Dawson v. Standard Oil Co.
Before: Bishop
BISHOP, J. pro tem.* The plaintiffs, claiming that the defendant had a continuing obligation to account to them for a percentage of the value of the oil, and other hydrocarbon substances, that it obtained by slant drilling from under their land, brought this action for a declaratory judgment. The defendant not only confirmed the existence of differing views, by answer, but also filed a cross-complaint in interpleader, naming the plaintiffs and two others, Paula L. Lawrence and Fred W. Marlow, as cross-defendants. Later, by stipulation, a cross-complaint for declaratory relief was substituted for the original cross-complaint.

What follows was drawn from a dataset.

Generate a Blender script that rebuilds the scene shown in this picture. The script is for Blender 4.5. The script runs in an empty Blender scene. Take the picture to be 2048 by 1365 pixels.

At the trial evidence was “introduced by way of diverse documents and stipulated facts,” as the judgment recites, and the cause was submitted on them. Judgment was then entered decreeing, first, that “Standard has no obligation whatsoever nor has Standard ever had any obligation under that certain agreement, hereinafter referred to as the Stocker Strip Agreement, dated April 4, 1951 by and between George C. Stroebe and Sue C. Stroebe, as Grantor, and Standard, as Grantee, and in particular Paragraph 3 thereof, to account for and pay to Reginald S. F. Dawson and llene M. Dawson, or either of them, any sums or other moneys whatsoever including but not limited to any sums representing a proportionate share of the sale value of 2%% of all oil, gas and gasoline produced, saved, sold and extracted by means of slant wells drilled through the Stocker Lands referred to in said Stocker Strip Agreement;... ”
Additional provisions of the judgment declared that payments made and to be made by the defendant to “Paula L. Lawrence . . . and Fred W. Marlow” constituted a satisfaction and discharge of its obligation under paragraph 3 of the Stocker Strip Agreement. As we deem that that which aggrieved the plaintiffs, causing them to appeal, was the first provision of the judgment, the one that we have quoted, we are not setting forth the terms of the remaining paragraphs of the judgment.
Interestingly enough, plaintiffs were not parties to the Stocker Strip Agreement; yet it is the document upon which they base their contention that it is to them that Standard should account for at least a part of a “proportionate share of the sale value of 2%% of the oil, ” etc. that Standard abstracts. Plaintiffs stand last in line as grantees under the [88]instruments mentioned in the stipulation of facts upon which the judgment is based. The first, dated April 4, 1951, was the “Stocker Strip Agreement” referred to in the judgment. As to the terms of this agreement it suffices now to say that it was a grant by the owners, the Stroebes, to defendant Standard of “a right of way and easement to drill slant wells” into and through the Stroebes’ lot 3, the wells at no point to be less than 100 feet below the surface.